Sans Superellipse Kule 2 is a very bold, very wide, low contrast, upright, normal x-height font visually similar to 'Controller' by Dharma Type (names referenced only for comparison).
Keywords: headlines, posters, logos, gaming ui, product branding, futuristic, techy, sporty, industrial, friendly, impact, modernize, brand voice, sci-fi ui, athletic edge, rounded, squared, modular, geometric, extended.
A heavy, extended sans with a superelliptical construction: strokes and counters are built from rounded rectangles, producing flat terminals and generously rounded corners. Curves are minimized in favor of squared-off bowls and soft right angles, giving the letters a modular, engineered feel. Counters tend to be wide and boxy (notably in O, D, P, and a), while horizontals often read as slightly inset bars within thick outer shapes, reinforcing a streamlined, monoline rhythm. The overall texture is dense and stable, with consistent stroke weight and broad proportions that create strong horizontal momentum in text.

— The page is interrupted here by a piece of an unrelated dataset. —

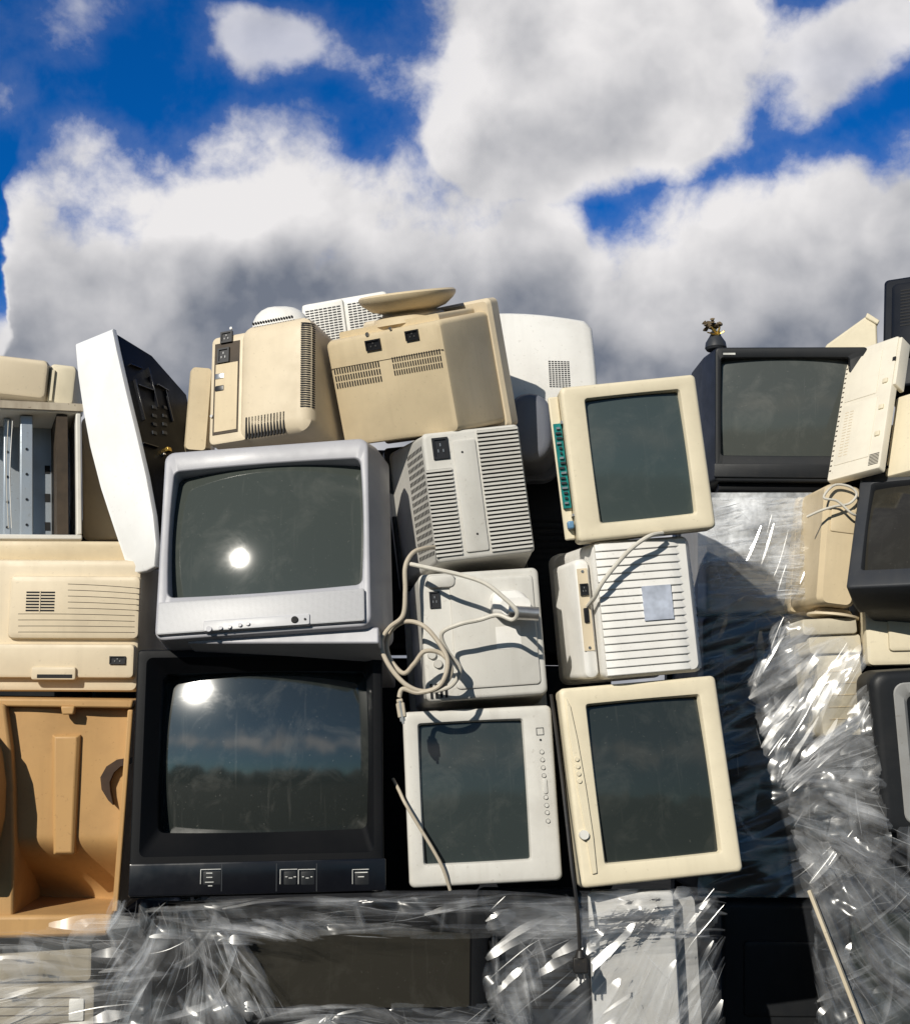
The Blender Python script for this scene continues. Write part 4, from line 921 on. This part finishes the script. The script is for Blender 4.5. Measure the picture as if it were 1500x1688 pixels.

Best suited to display sizes where its broad stance and inset details remain clear—headlines, posters, tech or sports branding, packaging, and interface labels for games or devices. It can work for short UI strings or signage-style copy, but its dense, stylized forms and extended width may feel heavy for long, text-driven reading.
The design communicates a clean, contemporary “interface” tone—confident, mechanical, and forward-looking without becoming sharp or aggressive. Its rounded-square geometry feels tech-oriented and sporty, suggesting machinery, dashboards, and sci‑fi UI labels while maintaining an approachable softness through the corner rounding.
The font appears designed to deliver maximum impact with a streamlined, engineered aesthetic, using rounded-square geometry and consistent stroke weight to create a cohesive futuristic voice. The inset bar details seem intentional for adding character and a “display hardware” flavor while preserving legibility in large-format settings.
Distinctive internal striping appears in several glyphs (for example E, F, S, and numerals like 2 and 3), where the heavy outline is paired with inset horizontal cuts that read like vents or display segments. Diacritics in the sample (ï) are rendered as compact square dots, matching the geometric language. The question mark and numerals keep the same rounded-rect logic, helping the set feel cohesive in branding and display settings.